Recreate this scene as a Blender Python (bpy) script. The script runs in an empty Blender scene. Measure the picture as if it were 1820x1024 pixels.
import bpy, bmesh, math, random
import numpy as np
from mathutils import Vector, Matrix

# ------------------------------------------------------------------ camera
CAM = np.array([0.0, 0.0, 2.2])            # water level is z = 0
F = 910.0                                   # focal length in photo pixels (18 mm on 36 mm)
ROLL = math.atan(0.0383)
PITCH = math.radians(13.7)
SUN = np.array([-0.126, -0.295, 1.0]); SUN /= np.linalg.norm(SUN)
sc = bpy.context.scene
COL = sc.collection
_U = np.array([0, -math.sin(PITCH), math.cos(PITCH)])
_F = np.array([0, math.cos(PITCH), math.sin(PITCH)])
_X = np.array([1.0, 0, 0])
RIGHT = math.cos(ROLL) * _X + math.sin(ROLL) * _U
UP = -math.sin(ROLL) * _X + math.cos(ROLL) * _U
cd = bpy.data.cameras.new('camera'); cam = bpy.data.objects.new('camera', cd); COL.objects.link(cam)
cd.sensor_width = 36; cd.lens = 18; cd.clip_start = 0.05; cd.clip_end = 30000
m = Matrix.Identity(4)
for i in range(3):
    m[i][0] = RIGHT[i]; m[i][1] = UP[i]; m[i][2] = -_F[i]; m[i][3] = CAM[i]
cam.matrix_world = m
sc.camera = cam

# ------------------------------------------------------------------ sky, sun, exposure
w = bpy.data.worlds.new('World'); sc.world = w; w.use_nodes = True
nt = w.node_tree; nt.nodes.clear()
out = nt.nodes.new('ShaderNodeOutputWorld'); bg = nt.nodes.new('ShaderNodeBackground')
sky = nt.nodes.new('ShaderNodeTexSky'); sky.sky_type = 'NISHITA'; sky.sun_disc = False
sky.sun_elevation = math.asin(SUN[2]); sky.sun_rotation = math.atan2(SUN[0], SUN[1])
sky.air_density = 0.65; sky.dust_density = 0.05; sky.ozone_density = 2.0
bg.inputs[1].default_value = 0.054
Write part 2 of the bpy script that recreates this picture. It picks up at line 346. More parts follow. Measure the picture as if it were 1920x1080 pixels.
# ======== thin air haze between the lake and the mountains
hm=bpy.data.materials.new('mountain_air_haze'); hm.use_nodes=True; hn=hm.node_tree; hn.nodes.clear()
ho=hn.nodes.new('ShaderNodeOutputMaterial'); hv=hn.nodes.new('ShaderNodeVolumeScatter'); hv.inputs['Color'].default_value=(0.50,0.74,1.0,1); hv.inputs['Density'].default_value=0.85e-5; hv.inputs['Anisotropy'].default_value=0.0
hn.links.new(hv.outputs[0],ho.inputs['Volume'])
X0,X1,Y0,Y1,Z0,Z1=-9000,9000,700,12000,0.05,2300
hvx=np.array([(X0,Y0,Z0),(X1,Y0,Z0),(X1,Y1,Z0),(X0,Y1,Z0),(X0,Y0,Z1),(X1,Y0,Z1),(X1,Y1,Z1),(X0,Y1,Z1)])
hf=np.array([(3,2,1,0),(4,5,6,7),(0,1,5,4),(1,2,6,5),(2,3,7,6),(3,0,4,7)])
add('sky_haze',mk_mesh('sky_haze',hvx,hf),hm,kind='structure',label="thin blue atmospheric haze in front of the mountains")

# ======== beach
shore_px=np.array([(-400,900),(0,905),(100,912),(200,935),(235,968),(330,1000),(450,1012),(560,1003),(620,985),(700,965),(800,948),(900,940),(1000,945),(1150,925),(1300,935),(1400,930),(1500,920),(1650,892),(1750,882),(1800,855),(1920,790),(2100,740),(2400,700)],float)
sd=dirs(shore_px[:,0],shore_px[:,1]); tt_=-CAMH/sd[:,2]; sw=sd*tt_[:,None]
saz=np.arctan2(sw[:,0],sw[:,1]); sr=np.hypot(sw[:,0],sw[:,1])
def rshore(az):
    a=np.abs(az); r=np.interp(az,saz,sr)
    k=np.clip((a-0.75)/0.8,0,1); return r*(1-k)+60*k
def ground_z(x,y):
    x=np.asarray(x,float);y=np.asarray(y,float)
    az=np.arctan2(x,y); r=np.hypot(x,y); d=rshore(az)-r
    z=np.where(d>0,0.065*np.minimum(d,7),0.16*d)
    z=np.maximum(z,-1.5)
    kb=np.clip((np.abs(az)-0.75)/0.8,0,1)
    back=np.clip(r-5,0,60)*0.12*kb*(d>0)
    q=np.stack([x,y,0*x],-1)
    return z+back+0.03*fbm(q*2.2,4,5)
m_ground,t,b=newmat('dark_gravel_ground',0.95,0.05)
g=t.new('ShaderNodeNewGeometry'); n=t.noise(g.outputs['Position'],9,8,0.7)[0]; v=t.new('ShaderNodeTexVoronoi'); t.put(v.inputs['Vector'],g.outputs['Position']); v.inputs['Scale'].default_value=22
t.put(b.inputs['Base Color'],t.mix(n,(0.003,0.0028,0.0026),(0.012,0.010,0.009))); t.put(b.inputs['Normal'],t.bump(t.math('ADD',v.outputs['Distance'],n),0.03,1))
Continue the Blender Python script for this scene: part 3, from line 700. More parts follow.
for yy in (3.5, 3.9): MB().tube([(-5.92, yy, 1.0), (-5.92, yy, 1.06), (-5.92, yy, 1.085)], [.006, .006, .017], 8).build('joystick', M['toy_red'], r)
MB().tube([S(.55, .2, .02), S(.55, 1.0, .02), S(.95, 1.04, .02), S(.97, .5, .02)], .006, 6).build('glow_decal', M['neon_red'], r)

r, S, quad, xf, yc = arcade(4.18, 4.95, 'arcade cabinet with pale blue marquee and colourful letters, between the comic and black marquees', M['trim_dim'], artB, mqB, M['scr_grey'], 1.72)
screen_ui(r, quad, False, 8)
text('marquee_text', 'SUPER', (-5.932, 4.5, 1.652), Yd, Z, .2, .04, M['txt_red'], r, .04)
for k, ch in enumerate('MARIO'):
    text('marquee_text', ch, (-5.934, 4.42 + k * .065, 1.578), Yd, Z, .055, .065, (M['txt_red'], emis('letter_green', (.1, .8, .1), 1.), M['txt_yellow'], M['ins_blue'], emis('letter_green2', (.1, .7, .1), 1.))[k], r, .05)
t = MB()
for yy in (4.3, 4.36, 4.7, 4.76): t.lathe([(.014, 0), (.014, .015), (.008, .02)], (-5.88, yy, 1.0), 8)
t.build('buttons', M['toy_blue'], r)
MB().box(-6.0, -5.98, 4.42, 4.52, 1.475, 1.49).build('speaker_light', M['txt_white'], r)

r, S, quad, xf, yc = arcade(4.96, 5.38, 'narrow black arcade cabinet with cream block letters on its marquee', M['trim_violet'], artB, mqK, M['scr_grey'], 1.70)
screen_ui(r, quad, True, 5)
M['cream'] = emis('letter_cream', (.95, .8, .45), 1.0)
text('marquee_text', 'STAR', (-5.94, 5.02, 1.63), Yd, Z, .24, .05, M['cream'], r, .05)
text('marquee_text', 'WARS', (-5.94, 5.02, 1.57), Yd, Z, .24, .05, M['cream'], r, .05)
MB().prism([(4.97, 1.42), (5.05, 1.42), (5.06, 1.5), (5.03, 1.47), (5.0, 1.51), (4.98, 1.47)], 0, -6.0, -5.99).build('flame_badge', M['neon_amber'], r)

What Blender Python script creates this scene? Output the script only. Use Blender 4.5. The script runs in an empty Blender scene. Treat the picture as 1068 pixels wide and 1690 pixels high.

» Task requirements
Repeat, exactly and only, the lines from the beginning of the material through the line that contains "from mathutils import Vector, Matrix".

» Output of the task
Recreate this scene as a Blender Python (bpy) script. The script runs in an empty Blender scene. Measure the picture as if it were 1820x1024 pixels.
import bpy, bmesh, math, random
import numpy as np
from mathutils import Vector, Matrix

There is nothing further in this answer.